How to eat sushi, according to chef Nobu Matsuhisa

Angelo G. Garcia

Posted at Oct 01 2019 04:52 PM

Chef Nobuyuki “Nobu” Matsuhisa demonstrates how to eat sushi by hand. Angelo G. Garcia

MANILA – Sushi, particularly nigiri (rice topped with fish), can be difficult to handle especially if using chopsticks. 

But according to renowned Japanese chef Nobuyuki “Nobu” Matsuhisa, hands can also be used in eating this type of sushi. 

It’s not disrespectful at all – in fact, it is a traditional way to savor the beloved Japanese dish.

During a special demonstration recently held at Nobu Manila at City of Dreams Manila in Parañaque, Matsuhisa showed how it’s done: Turn the sushi on its side, pick it up and hold with a hand or chopsticks, dip the fish (not the rice) in the soy sauce, and eat it in one bite.

“Don’t [dip] the rice side.
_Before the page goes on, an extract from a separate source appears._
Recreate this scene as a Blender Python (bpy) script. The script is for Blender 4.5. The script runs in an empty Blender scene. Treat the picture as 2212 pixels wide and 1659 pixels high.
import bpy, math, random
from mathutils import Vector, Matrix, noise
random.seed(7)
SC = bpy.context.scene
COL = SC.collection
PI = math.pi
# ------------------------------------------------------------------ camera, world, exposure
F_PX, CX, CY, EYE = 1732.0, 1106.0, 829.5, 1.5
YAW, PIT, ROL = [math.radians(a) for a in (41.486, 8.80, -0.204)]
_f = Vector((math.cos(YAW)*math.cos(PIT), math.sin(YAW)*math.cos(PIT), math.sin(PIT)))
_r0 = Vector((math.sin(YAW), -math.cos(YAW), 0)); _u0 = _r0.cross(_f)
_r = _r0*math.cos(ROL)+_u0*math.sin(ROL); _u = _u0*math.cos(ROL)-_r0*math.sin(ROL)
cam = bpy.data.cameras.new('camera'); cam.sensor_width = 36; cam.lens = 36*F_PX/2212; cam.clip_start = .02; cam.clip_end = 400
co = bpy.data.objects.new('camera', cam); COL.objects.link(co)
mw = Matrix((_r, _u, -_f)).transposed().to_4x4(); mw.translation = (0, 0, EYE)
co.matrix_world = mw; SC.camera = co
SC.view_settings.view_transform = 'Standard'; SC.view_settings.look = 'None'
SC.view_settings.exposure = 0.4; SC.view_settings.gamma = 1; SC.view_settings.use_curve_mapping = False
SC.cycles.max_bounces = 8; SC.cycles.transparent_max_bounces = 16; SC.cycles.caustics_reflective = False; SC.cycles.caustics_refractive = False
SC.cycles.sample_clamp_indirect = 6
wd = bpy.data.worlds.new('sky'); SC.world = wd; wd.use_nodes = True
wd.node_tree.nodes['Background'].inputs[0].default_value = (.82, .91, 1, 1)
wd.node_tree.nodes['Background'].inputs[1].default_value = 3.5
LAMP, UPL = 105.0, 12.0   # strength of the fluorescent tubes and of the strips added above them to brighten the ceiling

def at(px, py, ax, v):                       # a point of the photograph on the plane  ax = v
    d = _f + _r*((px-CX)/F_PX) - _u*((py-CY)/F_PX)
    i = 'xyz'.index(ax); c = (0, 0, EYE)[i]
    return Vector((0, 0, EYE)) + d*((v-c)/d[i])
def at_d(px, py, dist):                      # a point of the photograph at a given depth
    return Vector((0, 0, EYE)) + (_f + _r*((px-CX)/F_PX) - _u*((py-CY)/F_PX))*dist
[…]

Soy sauce on the fish side,” he explained.

Matsuhisa shows how to dip sushi in soy sauce. Angelo G. Garcia

Matsuhisa, one of the world’s most celebrated chefs, recently visited the country to helm a one-night-only, eight-course omakase dinner at Nobu Manila.

The visit is part of his Asia-Pacific tour that includes Singapore, Hong Kong, and Kuala Lumpur in Malaysia.


Matsuhisa is known globally for his unique approach to Japanese cuisine. His food is highly influenced by Peruvian cooking, a result of working in the South American country for three years.

After opening his first restaurant in Beverly Hills in 1987 and the first Nobu restaurant in 1994, his empire has grown significantly. Today, there are a total of 41 Nobu restaurants and 10 hotels around the world.

“My food is very, very simple. Just use the best ingredients. Just simple cooking,” he said while tossing his signature Field Green Salad with shaved root vegetable and Matsuhisa dressing. 

“The customers also need to see the dish and say, ‘Wow, beautiful.’”

During the demo, Matsuhisa also shared stories of how some of his dishes came to be.

He recalled a time when a guest didn’t like raw fish. So instead, he laid out salmon sashimi on a plate and topped it with minced garlic, slivers of ginger, green onions, soy sauce, and lemon juice. 

He finished it with a light drizzle of hot olive oil and sesame oil, which partially cooked the fish. This dish has since become a staple in his restaurants and is called New Style Sashimi.

New Style Sashimi. Angelo G. Garcia

Another signature dish is the sushi cup. Instead of the traditional form of nigiri and rolls, Nobu restaurants also serve sushi in sake cups. 

The cup is sprayed with soy sauce (using spray bottles creates less waste, according to Matsuhisa) then topped with fish and garnished with roe, sakura petal, or anything that would make the sushi more colorful.

Sushi Cups. Angelo G. Garcia


The media luncheon was a preview of sorts of Matsuhisa’s eight-course omakase dinner, which was sold out despite the hefty price tag of P8,888 per person.

Matsuhisa was assisted by Nobu Manila’s head chef Michael de Jesus and head sushi chef Keiichi Hirukawa to create the meal, which also incorporated Filipino flavors. 

Dishes on the eight-course menu include Octopus Ajillo with red Onion Salsa; Norwegian Salmon with Karashi Su Miso; Sushi Cup Selection (Tuna Adobo, Tachiuo with Sakura Petal, Ika Noodle, and White Fish XO Salsa and Tamago); Yellowtail Sashimi with Jalapeno and Yuzu Soy; Umami Sea Bass with Green Papaya Salsa; and Wagyu Beef with Adobo Sake-Mirin Reduction, Nasu, and Roasted Garlic.